Not all of us commit code to public repositories everyday. All the commits we push to a work repository or a private repository goes doesn't show up on the your public profile's heatmap. This makes me sad because I want a nice commit heatmap.
Want your Github commit heatmap to look like this
instead of this?
Just fork this repo, and clone it to your local disk (via SSH), replacing <YOUR-GIT-USERNAME>
with your git username
git clone [email protected]:<YOUR-GIT-USERNAME>/commit-flooder.git
and add these two lines to your .bashrc
or .zshrc
- basically any piece of code that runs upon the initialization of a new shell session. Replace $REPO_LOCATION
with the path to this repository on your local disk.
# Git commit-flooder
(bash $REPO_LOCATION/commit-flooder/commit-flooder.sh > /dev/null 2>&1 &)

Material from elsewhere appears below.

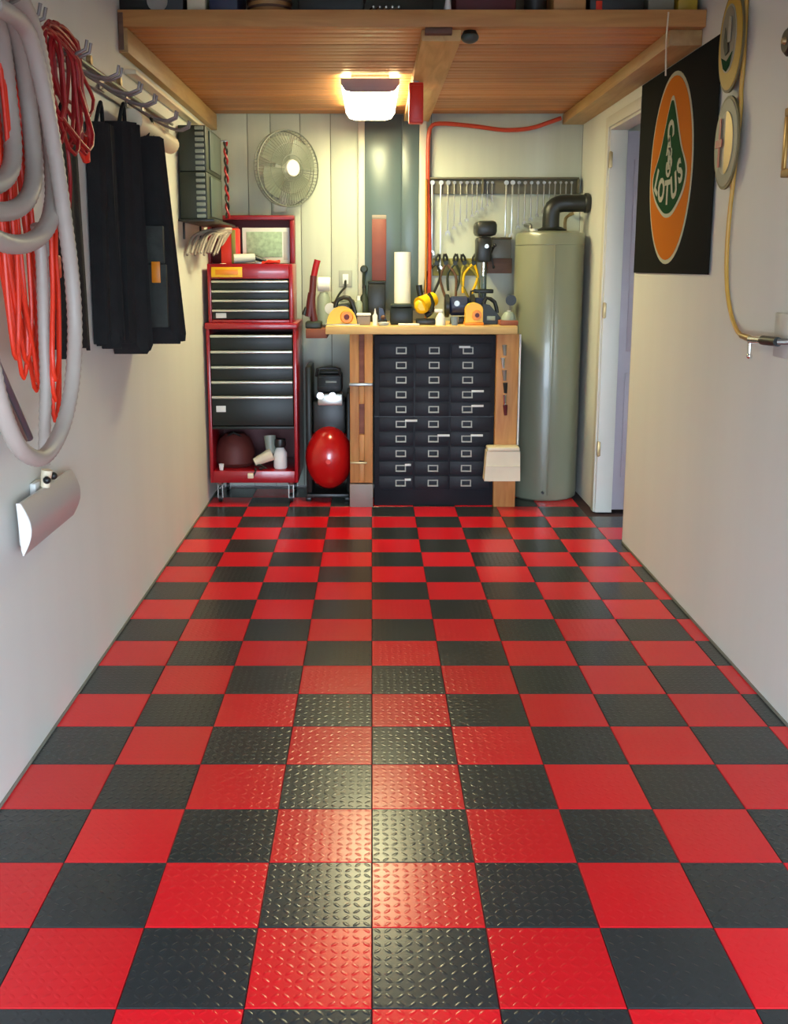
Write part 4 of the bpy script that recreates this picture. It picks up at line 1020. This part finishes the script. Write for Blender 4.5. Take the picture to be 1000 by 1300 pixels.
# black hanging covers
def drape(y0, y1, xf, zt, zb, seed, m, amp=.02, nf=5, parent=None, name='cloth', taper=0.):
    r = random.Random(seed); ph = [r.uniform(0, 6.28) for _ in range(4)]
    b = MB(); ny, nzv = 26, 14; gf, gb = [], []
    for i in range(ny+1):
        s = i/ny; rf, rb = [], []
        jag = .03*math.sin(s*nf*5.1+ph[0])+.02*math.sin(s*31+ph[1])
        for j in range(nzv+1):
            t_ = j/nzv
            z = zt+(zb+jag*t_-zt)*t_
            sq = .78+.22*t_
            y = (y0+y1)/2+(s-.5)*(y1-y0)*sq
            fold = amp*(.4+.6*t_)*(math.sin(s*nf*2*PI+ph[2]+.6*t_)+.5*math.sin(s*nf*4.3*PI+ph[3]))
            edge = min(1, 6*s, 6*(1-s))
            x = xf-min(.05, (xf-XL)*.3)*(1-edge)+fold*edge-taper*(1-t_)
            rf.append(b.bm.verts.new((x, y, z))); rb.append(b.bm.verts.new((XL+.006, y, z)))
        gf.append(rf); gb.append(rb)
    for i in range(ny):
        for j in range(nzv):
            b.bm.faces.new((gf[i][j], gf[i+1][j], gf[i+1][j+1], gf[i][j+1])); b.bm.faces.new((gb[i][j], gb[i][j+1], gb[i+1][j+1], gb[i+1][j]))
        b.bm.faces.new((gf[i][0], gb[i][0], gb[i+1][0], gf[i+1][0])); b.bm.faces.new((gf[i][nzv], gf[i+1][nzv], gb[i+1][nzv], gb[i][nzv]))
    for j in range(nzv):
        b.bm.faces.new((gf[0][j], gf[0][j+1], gb[0][j+1], gb[0][j])); b.bm.faces.new((gf[ny][j], gb[ny][j], gb[ny][j+1], gf[ny][j+1]))
    return b.build(name, m, parent)
covers = [(3.92, 4.36, 2.28, 1.42, 'black fabric cover hanging flat behind the grey hose, nearest of the covers', 'fabric', -1.185),
          (4.48, 4.72, 2.34, 1.42, 'plain black fabric cover just past the pale gap on the left wall', 'fabric', -1.13),
          (4.76, 5.06, 2.38, 1.38, 'black pleated fabric cover, third along the left wall', 'fabric', -1.08),
          (5.14, 5.34, 2.36, 1.40, 'black fabric cover with a yellow patch, farthest along the left wall', 'fabric', -.965)]
for i, (a, b_, zt3, zb3, lab, m, xf) in enumerate(covers):
    t = thing('hanging_cover', lab, 'cover', (XL+.05, (a+b_)/2, zt3), 'black covers on the left wall hooks')
    drape(a, b_, xf, zt3, zb3, i+1, m, nf=3+i % 2, parent=t, amp=(.007, .014, .022, .01)[i], taper=.07 if i == 3 else 0)
    xs_ = (xf+XL)/2; MB().tube([(xs_, (a+b_)/2-.06, zt3-.005), (xs_+.01, (a+b_)/2, zt3+.09), (xs_, (a+b_)/2+.06, zt3-.005)], .009, 8).build('strap', 'fabric', t)
    if i == 3:
        e0, e1 = at(187, 418, 5.12), at(212, 300, 5.12)
        MB().box(e0.x, e1.x-.02, 5.118, 5.15, e1.z-.13, e1.z+.05, .004).build('pocket', 'fabric2', t)
        MB().box(e0.x, e1.x-.01, 5.114, 5.145, e0.z+.01, e1.z-.135, .004).build('pocket', 'fabric2', t)
        e0, e1 = at(193, 359, 5.11), at(203, 332, 5.11)
        MB().box(e0.x, e1.x, 5.104, 5.114, e0.z, e1.z, .003).build('yellow_patch', 'orangeyellow', t)
# ------------------------------------------------------------------ shelf with green cases
SZ = 2.03
sh = thing('black_shelf', 'thin black shelf on the left wall above the tool chest', 'shelf', (XL, 7.0, SZ))
MB().box(XL+.001, -.99, 6.60, 7.62, SZ-.014, SZ, .002).build('shelf_board', 'black', sh)
for y in (6.75, 7.4): MB().box(XL+.001, XL+.012, y, y+.03, SZ-.12, SZ-.015, .002).build('bracket', 'black', sh)
for k, (z0, z1, m, lab) in enumerate(((SZ+.001, 2.32, 'dkgreen', 'dark green case with pale ribbed edge on the black shelf'), (2.322, 2.60, 'teal', 'upper dark case stacked on the green case of the black shelf'))):
    t = thing('ribbed_case', lab, 'case', (-1.12, 6.9, z0))
    MB().box(XL+.01, -1.035, 6.63, 7.30, z0, z1, .006).build('body', 'dkgreen', t)
    n_ = 8
    for j in range(n_):
        zz = z0+(j+.5)*(z1-z0)/n_
        MB().box(-1.10, -1.045, 6.615, 6.629, zz-.011, zz+.011, .004).build('rib', 'greengrey', t)
    MB().box(-1.034, -1.026, 6.75, 7.2, z0+.02, z1-.02, .003).build('side_plate', 'teal', t)
# twisted red and black strap
t = thing('twisted_strap', 'red and black twisted strap hanging at the end of the black shelf', 'strap', (-1.0, 7.45, 2.55))
for ph, m in ((0, 'cordred'), (PI, 'black')):
    pts = []
    for k in range(40):
        s = k/39; p = at(286+3*s, 180+97*s, 7.45)
        pts.append((p.x+.010*math.cos(ph+s*26), 7.45+.010*math.sin(ph+s*26), p.z))
    MB().tube(pts, .008, 8).build('strand', m, t)
p = at(286, 180, 7.45)
MB().box(XL+.001, p.x+.015, 7.445, 7.455, p.z, p.z+.012, .002).build('wall_hook', 'steel', t)
# grey cables bundled beneath the shelf
t = thing('cable_bundle', 'fan of grey cables arching under the black shelf', 'cables', (-1.1, 7.0, 1.95))
for k in range(12):
    s = k/11
    p0 = Vector((-.985-.01*s, 7.35, SZ-.035-.012*(k % 3))); p3 = at(231+s*44, 322+2*math.sin(k*2), 6.75+.2*s)
    p3.x = max(p3.x, XL+.02)
    p1 = Vector((p0.x-.04-.03*(1-s), 7.2, SZ-.04-.01*k*s)); p2 = Vector((p3.x+.03, p3.y+.15, p3.z+.12))
    MB().tube([p0, p1, p2, p3], .0085, 8).build('cable', 'greycable' if k % 3 else 'hose', t)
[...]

You'll want to make sure that you cloned the repository via SSH instead of HTTPS, then ensure that your Github SSH key is added loaded in your SSH-agent. (look here if you don't know what I'm talking about) This way, you can automagically push commits in the background each time you start a shell without being bothered by a username/password prompt.
You will push a commit to your own forked version of this repository each time you open a new shell session.
The commit-flooder.sh
script calls openssl rand -base64 32
to generate a random string. If your system doesn't have an OpenSSL installation and don't want to install it, you can use any other method you wish to generate random strings.